Partial Ambiguity Resolution Method and Results Analysis for GNSS Uncombined PPP

  Objectives  In precise point positioning (PPP) technology, the correct fixing of ambiguity is always an essential part of achieving high-precision positioning. However, the wrong fixing of ambiguity will lead to serious positioning errors. Therefore, it is necessary to optimize the selection of the ambiguity subset to ensure a more reliable fixing of PPP ambiguity.

  Methods  This paper proposes a PPP partial ambiguity resolution (PAR) method that combines quality control and Gram-Schmidt orthogonalization. By utilizing the multi-GNSS(global navigation satellite system) experiment (MGEX) observations in the un-differenced and un-combined PPP model, the PAR method based on Gram-Schmidt orthogonalization was compared and analyzed with the selected reference satellite method with maximum elevation, and the performance of ambiguity resolution and positioning was assessed under the multi-GNSS conditions.
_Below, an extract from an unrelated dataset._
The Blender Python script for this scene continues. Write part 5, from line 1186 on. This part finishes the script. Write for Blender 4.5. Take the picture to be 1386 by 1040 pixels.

  Results  Experimental results show that the average epoch fixing rate of each day and each station based on the Gram-Schmidt method is improved by 7.74% and 11.46% in the static mode, and 7.90% and 7.78% in the pseudo-kinematic mode, respectively, compared with that of the selected reference satellite method considering the maximum elevation. Meanwhile, time-to-first-fix (TTFF) of each day and each station based on the Gram-Schmidt orthogonalization can be significantly reduced by 22.30% and 25.42% in the static mode, corresponding to an improvement of 20.44% and 19.65% in the pseudo-kinematic mode, respectively, compared with that of the selected reference satellite method considering the maximum elevation. As far as multi-GNSS PPP AR is concerned, multi-GNSS PPP AR has a significant improvement on the convergence time of BDS (BeiDou navigation satellite system) only. The convergence time of horizontal components is shortened by 20.00 min on average at 95% confidence level, and the vertical components are shortened by 19.00 min on average. For the positioning accuracy aspects, the positioning accuracy of horizontal components is improved by 1.50 cm on average, while that of vertical components is improved by 1.12 cm on average.

  Conclusions  The PPP PAR algorithm based on the Gram-Schmidt method can significantly improve the performance of ambiguity resolution and positioning accuracy.